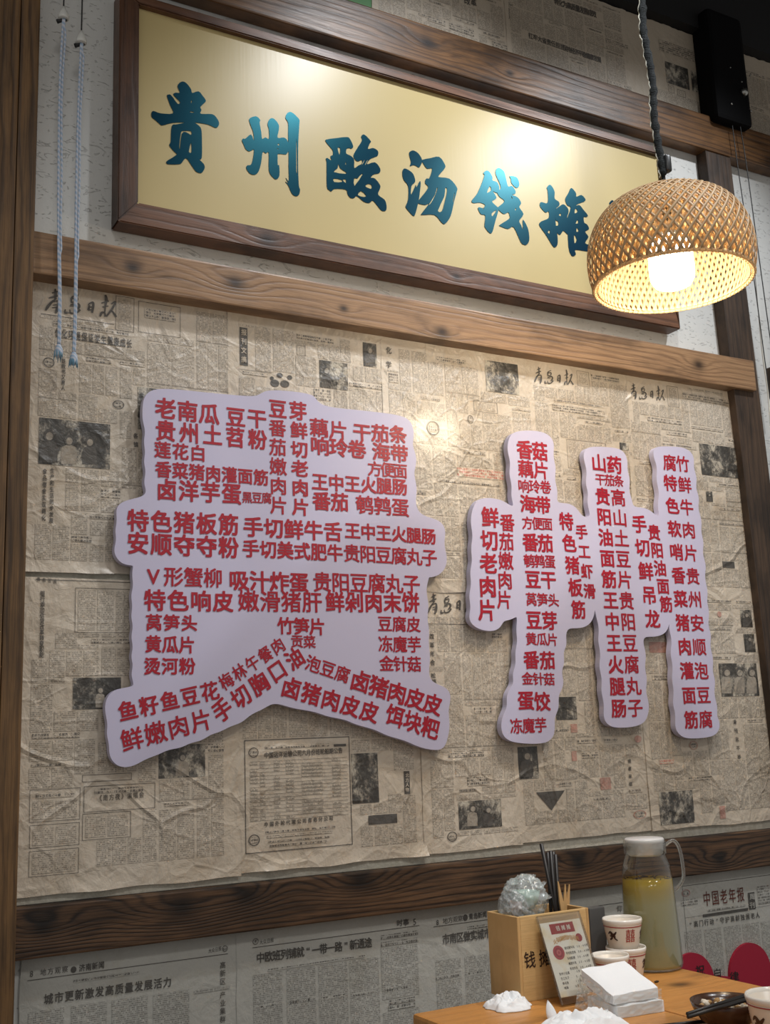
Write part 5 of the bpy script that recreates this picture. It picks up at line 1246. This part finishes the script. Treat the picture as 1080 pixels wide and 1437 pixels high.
# a pointed ear of tissue sticking up beside the big one
e0, e1, e2 = T(768, 1432), T(783, 1430), W(768, 1404, T(775, 1430).y)
V = []; 
for j in range(9):
    t = j/8
    for i in range(7):
        u = i/6; base = e0.lerp(e1, u); tip = e2; wv_ = Vector((0, -.004*math.sin(u*math.pi)*(1-t), 0)); q_ = base.lerp(tip, t)
        bul = .5*math.sin(t*math.pi)*.006*(-1 if u < .5 else 1)*abs(u-.5)*2; V.append(q_+wv_+Vector((bul, 0, .0012)))
ear = pydata('crumpled_tissue', V, [(j*7+i, j*7+i+1, (j+1)*7+i+1, (j+1)*7+i) for j in range(8) for i in range(6)], nap.m, None, True)
md = ear.modifiers.new('t', 'SOLIDIFY'); md.thickness = .0008
tag(ear, 'pointed upright tip of white tissue between the small tissue and the price card', 'tissue', 'crumpled tissues on the table')
cr = T(921, 1379); tag(crumple('tea_crumb', (cr.x, cr.y, ZT+.002), (.005, .002, .0018), .3, 2, plain('dark_crumb', srgb(58, 40, 22), .8), None, 2, 20), 'dark crumb on the table in front of the pitcher', 'crumb')

# ---------------------------------------------------------------- bowl of leftovers and chopsticks
bc = T(1018, 1404, ZT+.04); bc = Vector((bc.x, bc.y, ZT))
bowl = tag(empty('rice_bowl', bc), 'dark brown bowl of leftovers with chopsticks across it, left of the largest cup', 'bowl')
bmtl = plain('dark_brown_glaze', srgb(66, 44, 32), .22)
lathe('bowl_shell', [(.0005, .002), (.022, .0), (.024, .004), (.040, .014), (.050, .030), (.0535, .041), (.0520, .0415), (.0485, .030), (.038, .017), (.0005, .011)], bmtl, bowl, 48, loc=bc)
V, Fc = [], []; rnd = random.Random(9)
for nm, col, k_ in (('rice_leftovers', srgb(214, 204, 186), 60), ('meat_leftovers', srgb(168, 132, 84), 26)):
    bm = bmesh.new()
    for k in range(k_):
        a, r_ = rnd.uniform(0, 6.28), .040*rnd.random()**.6; s_ = rnd.uniform(.003, .0062)
        m_x = Matrix.Translation(bc+Vector((r_*math.cos(a), r_*math.sin(a), .024+.010*rnd.random()))) @ Matrix.Rotation(rnd.uniform(0, 3), 4, (rnd.random(), rnd.random(), rnd.random()+.01)) @ Matrix.Diagonal((s_*1.5, s_, s_*.7, 1))
        bmesh.ops.create_icosphere(bm, subdivisions=1, radius=1, matrix=m_x)
    o = frombm(nm, bm, plain(nm+'_material', col, .6), bowl, True); o['kind'] = 'stuff'
def onray(px, py, z): return T(px, py, z)
for k, (a_, b_, lab) in enumerate((((964, 1423), (1047, 1397), 'upper one of two black chopsticks resting across the brown bowl'), ((965, 1427), (1050, 1402), 'lower one of two black chopsticks resting across the brown bowl'))):
    p0, p1 = onray(*a_, ZT+.0462), onray(*b_, ZT+.0462); p1 = p0+(p1-p0)*1.0
    stick('chopstick', p0, p1, .0030, .0036, chop, lab, 'black chopsticks across the bowl', sq=6)
ck0, ck1 = T(925, 1440, ZT+.004), T(962, 1436, ZT+.004)
stick('chopstick', ck0, ck1+(ck1-ck0)*1.6, .003, .0034, chop, 'black chopstick lying flat on the table at the lower picture edge', None, sq=6)

# ---------------------------------------------------------------- red two-lobed placard on the dado
hcx, hz = W(1006, 1353, -.012), W(1048, 1328, -.012); hl = W(966, 1332, -.012); r_h = .066
lob = [(hz.x, hz.z-r_h), (hl.x, hl.z-r_h)]
pts_ = []
for k in range(25): a = math.radians(-35+k*(180-15+35-0)/24); pts_.append((lob[0][0]+r_h*math.cos(a), lob[0][1]+r_h*math.sin(a)))
mx_ = (lob[0][0]+lob[1][0])/2; dd_ = abs(lob[0][0]-lob[1][0])/2; ny_ = math.sqrt(max(1e-6, r_h**2-dd_**2)); zc_ = (lob[0][1]+lob[1][1])/2
pts_ = []; a1 = math.atan2(ny_, -dd_)
for k in range(25): a = -.6+(a1+.6)*k/24; pts_.append((lob[0][0]+r_h*math.cos(a), zc_+r_h*math.sin(a)))
for k in range(1, 25): a = (math.pi-a1)+((math.pi+.6)-(math.pi-a1))*k/24; pts_.append((lob[1][0]+r_h*math.cos(a), zc_+r_h*math.sin(a)))
pts_.append((mx_, zc_-r_h*2.1))
vv, ff = fill([pts_]); n = len(pts_); bm = bmesh.new()
fr_v = [bm.verts.new((x, -.016, z)) for x, z in pts_]; bk_v = [bm.verts.new((x, -.009, z)) for x, z in pts_]
for f in ff: bm.faces.new([fr_v[i] for i in f]); bm.faces.new([bk_v[i] for i in f[::-1]])
for i in range(n): bm.faces.new((fr_v[i], fr_v[(i+1) % n], bk_v[(i+1) % n], bk_v[i]))
bmesh.ops.recalc_face_normals(bm, faces=bm.faces)
heart = frombm('red_heart_placard', bm, plain('crimson_board', srgb(166, 18, 52), .55)); tag(heart, 'crimson heart-shaped placard with black brush characters, behind the table corner', 'placard')
bbp = plain('black_brush_paint', (.012, .01, .01, 1), .5)
for ch_, x_, y_ in (('祝', 982, 1362), ('自', 1006, 1366.5), ('律', 1030, 1371)): text_px('placard_character', ch_, (x_, y_), (x_, y_), 12, 15, lambda x, z: -.0168, bbp, heart, .008, -.016)

# ---------------------------------------------------------------- origins: put each mesh thing's origin at its base
for o in list(bpy.data.objects):
    if o.parent is None and o.type == 'MESH' and o.location.length < 1e-9 and len(o.data.vertices):
        xs = [v.co for v in o.data.vertices]
        c = Vector(((min(v.x for v in xs)+max(v.x for v in xs))/2, (min(v.y for v in xs)+max(v.y for v in xs))/2, min(v.z for v in xs)))
        o.data.transform(Matrix.Translation(-c)); o.location = c
        for ch in o.children: ch.matrix_parent_inverse = Matrix.Translation(-c)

....

* Your task *
Only lines belong in the copy: transcribe those from the start of the data through the line that contains "cr = T(921, 1379);", and skip the pictures.

* Result for this exercise *
Write part 5 of the bpy script that recreates this picture. It picks up at line 1246. This part finishes the script. Treat the picture as 1080 pixels wide and 1437 pixels high.
# a pointed ear of tissue sticking up beside the big one
e0, e1, e2 = T(768, 1432), T(783, 1430), W(768, 1404, T(775, 1430).y)
V = []; 
for j in range(9):
    t = j/8
    for i in range(7):
        u = i/6; base = e0.lerp(e1, u); tip = e2; wv_ = Vector((0, -.004*math.sin(u*math.pi)*(1-t), 0)); q_ = base.lerp(tip, t)
        bul = .5*math.sin(t*math.pi)*.006*(-1 if u < .5 else 1)*abs(u-.5)*2; V.append(q_+wv_+Vector((bul, 0, .0012)))
ear = pydata('crumpled_tissue', V, [(j*7+i, j*7+i+1, (j+1)*7+i+1, (j+1)*7+i) for j in range(8) for i in range(6)], nap.m, None, True)
md = ear.modifiers.new('t', 'SOLIDIFY'); md.thickness = .0008
tag(ear, 'pointed upright tip of white tissue between the small tissue and the price card', 'tissue', 'crumpled tissues on the table')
cr = T(921, 1379); tag(crumple('tea_crumb', (cr.x, cr.y, ZT+.002), (.005, .002, .0018), .3, 2, plain('dark_crumb', srgb(58, 40, 22), .8), None, 2, 20), 'dark crumb on the table in front of the pitcher', 'crumb')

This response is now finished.